• Stated goal
Output the material beneath exactly, leaving nothing out.

--- start of Stored data ---

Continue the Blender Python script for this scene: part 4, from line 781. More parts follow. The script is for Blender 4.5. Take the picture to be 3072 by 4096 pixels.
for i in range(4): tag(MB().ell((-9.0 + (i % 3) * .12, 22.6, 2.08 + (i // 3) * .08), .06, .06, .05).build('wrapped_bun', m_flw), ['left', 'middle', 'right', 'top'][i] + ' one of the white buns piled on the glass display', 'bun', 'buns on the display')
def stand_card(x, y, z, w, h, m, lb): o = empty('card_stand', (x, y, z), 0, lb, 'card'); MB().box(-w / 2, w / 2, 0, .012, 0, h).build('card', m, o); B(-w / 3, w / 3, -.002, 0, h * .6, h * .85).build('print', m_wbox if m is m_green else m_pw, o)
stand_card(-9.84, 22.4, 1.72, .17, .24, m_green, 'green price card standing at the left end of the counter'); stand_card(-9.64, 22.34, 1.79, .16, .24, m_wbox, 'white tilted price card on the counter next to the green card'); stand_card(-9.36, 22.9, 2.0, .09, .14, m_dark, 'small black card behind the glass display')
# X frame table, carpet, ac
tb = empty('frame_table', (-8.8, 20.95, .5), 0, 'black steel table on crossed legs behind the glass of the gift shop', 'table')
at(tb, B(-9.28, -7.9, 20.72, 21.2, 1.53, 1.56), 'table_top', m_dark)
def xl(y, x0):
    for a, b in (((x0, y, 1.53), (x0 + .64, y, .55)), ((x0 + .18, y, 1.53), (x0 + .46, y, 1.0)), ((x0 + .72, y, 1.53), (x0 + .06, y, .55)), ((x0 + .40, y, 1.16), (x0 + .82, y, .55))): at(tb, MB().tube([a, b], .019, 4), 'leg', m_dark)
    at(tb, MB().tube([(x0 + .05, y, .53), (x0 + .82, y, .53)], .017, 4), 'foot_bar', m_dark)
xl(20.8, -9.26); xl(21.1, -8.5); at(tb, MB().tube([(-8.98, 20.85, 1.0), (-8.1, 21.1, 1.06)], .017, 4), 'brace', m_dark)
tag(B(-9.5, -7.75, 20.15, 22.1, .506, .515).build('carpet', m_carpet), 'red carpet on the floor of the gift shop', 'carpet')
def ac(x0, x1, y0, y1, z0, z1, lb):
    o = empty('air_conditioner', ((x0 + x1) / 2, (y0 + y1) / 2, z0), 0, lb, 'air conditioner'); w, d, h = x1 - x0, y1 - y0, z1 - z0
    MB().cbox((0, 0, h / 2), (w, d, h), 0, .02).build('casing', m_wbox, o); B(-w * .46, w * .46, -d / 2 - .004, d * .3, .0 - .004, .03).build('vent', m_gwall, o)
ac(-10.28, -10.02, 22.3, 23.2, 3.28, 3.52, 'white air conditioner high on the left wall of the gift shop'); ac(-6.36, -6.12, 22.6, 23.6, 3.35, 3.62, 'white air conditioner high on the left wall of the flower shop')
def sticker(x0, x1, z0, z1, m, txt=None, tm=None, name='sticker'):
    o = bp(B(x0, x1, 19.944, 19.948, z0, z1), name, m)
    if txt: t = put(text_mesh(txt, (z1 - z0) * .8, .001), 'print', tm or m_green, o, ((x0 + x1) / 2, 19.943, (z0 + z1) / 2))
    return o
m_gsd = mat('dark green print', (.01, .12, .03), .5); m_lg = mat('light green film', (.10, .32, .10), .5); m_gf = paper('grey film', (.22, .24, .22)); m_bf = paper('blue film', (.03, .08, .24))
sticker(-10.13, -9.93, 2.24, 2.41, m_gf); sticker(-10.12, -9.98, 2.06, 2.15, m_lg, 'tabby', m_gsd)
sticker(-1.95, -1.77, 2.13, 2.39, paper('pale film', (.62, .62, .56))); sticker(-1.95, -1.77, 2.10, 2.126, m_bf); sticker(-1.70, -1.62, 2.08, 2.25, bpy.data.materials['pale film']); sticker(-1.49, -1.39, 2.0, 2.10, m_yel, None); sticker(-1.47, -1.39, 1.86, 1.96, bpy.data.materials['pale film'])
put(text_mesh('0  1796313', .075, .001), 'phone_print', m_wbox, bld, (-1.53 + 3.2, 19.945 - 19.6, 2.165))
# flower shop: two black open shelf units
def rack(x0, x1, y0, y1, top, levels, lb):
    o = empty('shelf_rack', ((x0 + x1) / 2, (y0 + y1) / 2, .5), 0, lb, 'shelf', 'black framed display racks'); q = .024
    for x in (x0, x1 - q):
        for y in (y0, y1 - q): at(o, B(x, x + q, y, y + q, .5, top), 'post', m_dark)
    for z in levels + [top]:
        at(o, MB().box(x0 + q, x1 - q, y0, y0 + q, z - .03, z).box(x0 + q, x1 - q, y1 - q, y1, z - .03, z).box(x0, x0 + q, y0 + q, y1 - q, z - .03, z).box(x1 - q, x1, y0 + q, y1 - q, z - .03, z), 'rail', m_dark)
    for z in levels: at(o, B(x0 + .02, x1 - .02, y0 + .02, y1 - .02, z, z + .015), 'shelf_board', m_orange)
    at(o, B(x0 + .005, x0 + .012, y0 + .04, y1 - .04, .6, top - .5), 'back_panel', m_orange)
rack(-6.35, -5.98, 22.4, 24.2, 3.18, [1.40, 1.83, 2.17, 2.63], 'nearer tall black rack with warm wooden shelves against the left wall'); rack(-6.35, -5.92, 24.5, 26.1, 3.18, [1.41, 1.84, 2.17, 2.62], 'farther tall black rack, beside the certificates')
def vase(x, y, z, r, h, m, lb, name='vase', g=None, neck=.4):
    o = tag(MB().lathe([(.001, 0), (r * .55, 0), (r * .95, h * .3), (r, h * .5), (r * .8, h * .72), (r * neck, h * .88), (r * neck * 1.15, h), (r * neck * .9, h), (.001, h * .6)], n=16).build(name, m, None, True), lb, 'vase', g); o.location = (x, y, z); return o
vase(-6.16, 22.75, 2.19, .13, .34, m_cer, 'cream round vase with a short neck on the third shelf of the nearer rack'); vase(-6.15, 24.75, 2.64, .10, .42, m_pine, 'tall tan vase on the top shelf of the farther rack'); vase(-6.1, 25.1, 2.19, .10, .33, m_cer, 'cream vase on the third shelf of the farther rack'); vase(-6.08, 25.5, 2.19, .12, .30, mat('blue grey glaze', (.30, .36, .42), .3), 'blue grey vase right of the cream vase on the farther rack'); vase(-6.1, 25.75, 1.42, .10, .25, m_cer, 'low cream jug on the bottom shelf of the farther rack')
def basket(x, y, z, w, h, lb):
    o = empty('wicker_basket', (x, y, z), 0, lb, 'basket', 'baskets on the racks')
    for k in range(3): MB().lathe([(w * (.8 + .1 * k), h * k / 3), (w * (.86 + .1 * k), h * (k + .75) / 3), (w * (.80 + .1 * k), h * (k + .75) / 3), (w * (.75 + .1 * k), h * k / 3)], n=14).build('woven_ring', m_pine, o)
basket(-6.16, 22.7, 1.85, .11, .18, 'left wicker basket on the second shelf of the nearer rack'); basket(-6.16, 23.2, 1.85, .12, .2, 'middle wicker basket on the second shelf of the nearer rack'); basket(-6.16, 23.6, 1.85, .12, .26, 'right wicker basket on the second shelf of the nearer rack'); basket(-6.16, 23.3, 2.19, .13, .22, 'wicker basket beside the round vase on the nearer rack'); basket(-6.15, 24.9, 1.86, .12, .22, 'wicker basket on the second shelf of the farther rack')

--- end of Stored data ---

• Exercise output
Continue the Blender Python script for this scene: part 4, from line 781. More parts follow. The script is for Blender 4.5. Take the picture to be 3072 by 4096 pixels.
for i in range(4): tag(MB().ell((-9.0 + (i % 3) * .12, 22.6, 2.08 + (i // 3) * .08), .06, .06, .05).build('wrapped_bun', m_flw), ['left', 'middle', 'right', 'top'][i] + ' one of the white buns piled on the glass display', 'bun', 'buns on the display')
def stand_card(x, y, z, w, h, m, lb): o = empty('card_stand', (x, y, z), 0, lb, 'card'); MB().box(-w / 2, w / 2, 0, .012, 0, h).build('card', m, o); B(-w / 3, w / 3, -.002, 0, h * .6, h * .85).build('print', m_wbox if m is m_green else m_pw, o)
stand_card(-9.84, 22.4, 1.72, .17, .24, m_green, 'green price card standing at the left end of the counter'); stand_card(-9.64, 22.34, 1.79, .16, .24, m_wbox, 'white tilted price card on the counter next to the green card'); stand_card(-9.36, 22.9, 2.0, .09, .14, m_dark, 'small black card behind the glass display')
# X frame table, carpet, ac
tb = empty('frame_table', (-8.8, 20.95, .5), 0, 'black steel table on crossed legs behind the glass of the gift shop', 'table')
at(tb, B(-9.28, -7.9, 20.72, 21.2, 1.53, 1.56), 'table_top', m_dark)
def xl(y, x0):
    for a, b in (((x0, y, 1.53), (x0 + .64, y, .55)), ((x0 + .18, y, 1.53), (x0 + .46, y, 1.0)), ((x0 + .72, y, 1.53), (x0 + .06, y, .55)), ((x0 + .40, y, 1.16), (x0 + .82, y, .55))): at(tb, MB().tube([a, b], .019, 4), 'leg', m_dark)
    at(tb, MB().tube([(x0 + .05, y, .53), (x0 + .82, y, .53)], .017, 4), 'foot_bar', m_dark)
xl(20.8, -9.26); xl(21.1, -8.5); at(tb, MB().tube([(-8.98, 20.85, 1.0), (-8.1, 21.1, 1.06)], .017, 4), 'brace', m_dark)
tag(B(-9.5, -7.75, 20.15, 22.1, .506, .515).build('carpet', m_carpet), 'red carpet on the floor of the gift shop', 'carpet')
def ac(x0, x1, y0, y1, z0, z1, lb):
    o = empty('air_conditioner', ((x0 + x1) / 2, (y0 + y1) / 2, z0), 0, lb, 'air conditioner'); w, d, h = x1 - x0, y1 - y0, z1 - z0
    MB().cbox((0, 0, h / 2), (w, d, h), 0, .02).build('casing', m_wbox, o); B(-w * .46, w * .46, -d / 2 - .004, d * .3, .0 - .004, .03).build('vent', m_gwall, o)
ac(-10.28, -10.02, 22.3, 23.2, 3.28, 3.52, 'white air conditioner high on the left wall of the gift shop'); ac(-6.36, -6.12, 22.6, 23.6, 3.35, 3.62, 'white air conditioner high on the left wall of the flower shop')
def sticker(x0, x1, z0, z1, m, txt=None, tm=None, name='sticker'):
    o = bp(B(x0, x1, 19.944, 19.948, z0, z1), name, m)
    if txt: t = put(text_mesh(txt, (z1 - z0) * .8, .001), 'print', tm or m_green, o, ((x0 + x1) / 2, 19.943, (z0 + z1) / 2))
    return o
m_gsd = mat('dark green print', (.01, .12, .03), .5); m_lg = mat('light green film', (.10, .32, .10), .5); m_gf = paper('grey film', (.22, .24, .22)); m_bf = paper('blue film', (.03, .08, .24))
sticker(-10.13, -9.93, 2.24, 2.41, m_gf); sticker(-10.12, -9.98, 2.06, 2.15, m_lg, 'tabby', m_gsd)
sticker(-1.95, -1.77, 2.13, 2.39, paper('pale film', (.62, .62, .56))); sticker(-1.95, -1.77, 2.10, 2.126, m_bf); sticker(-1.70, -1.62, 2.08, 2.25, bpy.data.materials['pale film']); sticker(-1.49, -1.39, 2.0, 2.10, m_yel, None); sticker(-1.47, -1.39, 1.86, 1.96, bpy.data.materials['pale film'])
put(text_mesh('0  1796313', .075, .001), 'phone_print', m_wbox, bld, (-1.53 + 3.2, 19.945 - 19.6, 2.165))
# flower shop: two black open shelf units
def rack(x0, x1, y0, y1, top, levels, lb):
    o = empty('shelf_rack', ((x0 + x1) / 2, (y0 + y1) / 2, .5), 0, lb, 'shelf', 'black framed display racks'); q = .024
    for x in (x0, x1 - q):
        for y in (y0, y1 - q): at(o, B(x, x + q, y, y + q, .5, top), 'post', m_dark)
    for z in levels + [top]:
        at(o, MB().box(x0 + q, x1 - q, y0, y0 + q, z - .03, z).box(x0 + q, x1 - q, y1 - q, y1, z - .03, z).box(x0, x0 + q, y0 + q, y1 - q, z - .03, z).box(x1 - q, x1, y0 + q, y1 - q, z - .03, z), 'rail', m_dark)
    for z in levels: at(o, B(x0 + .02, x1 - .02, y0 + .02, y1 - .02, z, z + .015), 'shelf_board', m_orange)
    at(o, B(x0 + .005, x0 + .012, y0 + .04, y1 - .04, .6, top - .5), 'back_panel', m_orange)
rack(-6.35, -5.98, 22.4, 24.2, 3.18, [1.40, 1.83, 2.17, 2.63], 'nearer tall black rack with warm wooden shelves against the left wall'); rack(-6.35, -5.92, 24.5, 26.1, 3.18, [1.41, 1.84, 2.17, 2.62], 'farther tall black rack, beside the certificates')
def vase(x, y, z, r, h, m, lb, name='vase', g=None, neck=.4):
    o = tag(MB().lathe([(.001, 0), (r * .55, 0), (r * .95, h * .3), (r, h * .5), (r * .8, h * .72), (r * neck, h * .88), (r * neck * 1.15, h), (r * neck * .9, h), (.001, h * .6)], n=16).build(name, m, None, True), lb, 'vase', g); o.location = (x, y, z); return o
vase(-6.16, 22.75, 2.19, .13, .34, m_cer, 'cream round vase with a short neck on the third shelf of the nearer rack'); vase(-6.15, 24.75, 2.64, .10, .42, m_pine, 'tall tan vase on the top shelf of the farther rack'); vase(-6.1, 25.1, 2.19, .10, .33, m_cer, 'cream vase on the third shelf of the farther rack'); vase(-6.08, 25.5, 2.19, .12, .30, mat('blue grey glaze', (.30, .36, .42), .3), 'blue grey vase right of the cream vase on the farther rack'); vase(-6.1, 25.75, 1.42, .10, .25, m_cer, 'low cream jug on the bottom shelf of the farther rack')
def basket(x, y, z, w, h, lb):
    o = empty('wicker_basket', (x, y, z), 0, lb, 'basket', 'baskets on the racks')
    for k in range(3): MB().lathe([(w * (.8 + .1 * k), h * k / 3), (w * (.86 + .1 * k), h * (k + .75) / 3), (w * (.80 + .1 * k), h * (k + .75) / 3), (w * (.75 + .1 * k), h * k / 3)], n=14).build('woven_ring', m_pine, o)
basket(-6.16, 22.7, 1.85, .11, .18, 'left wicker basket on the second shelf of the nearer rack'); basket(-6.16, 23.2, 1.85, .12, .2, 'middle wicker basket on the second shelf of the nearer rack'); basket(-6.16, 23.6, 1.85, .12, .26, 'right wicker basket on the second shelf of the nearer rack'); basket(-6.16, 23.3, 2.19, .13, .22, 'wicker basket beside the round vase on the nearer rack'); basket(-6.15, 24.9, 1.86, .12, .22, 'wicker basket on the second shelf of the farther rack')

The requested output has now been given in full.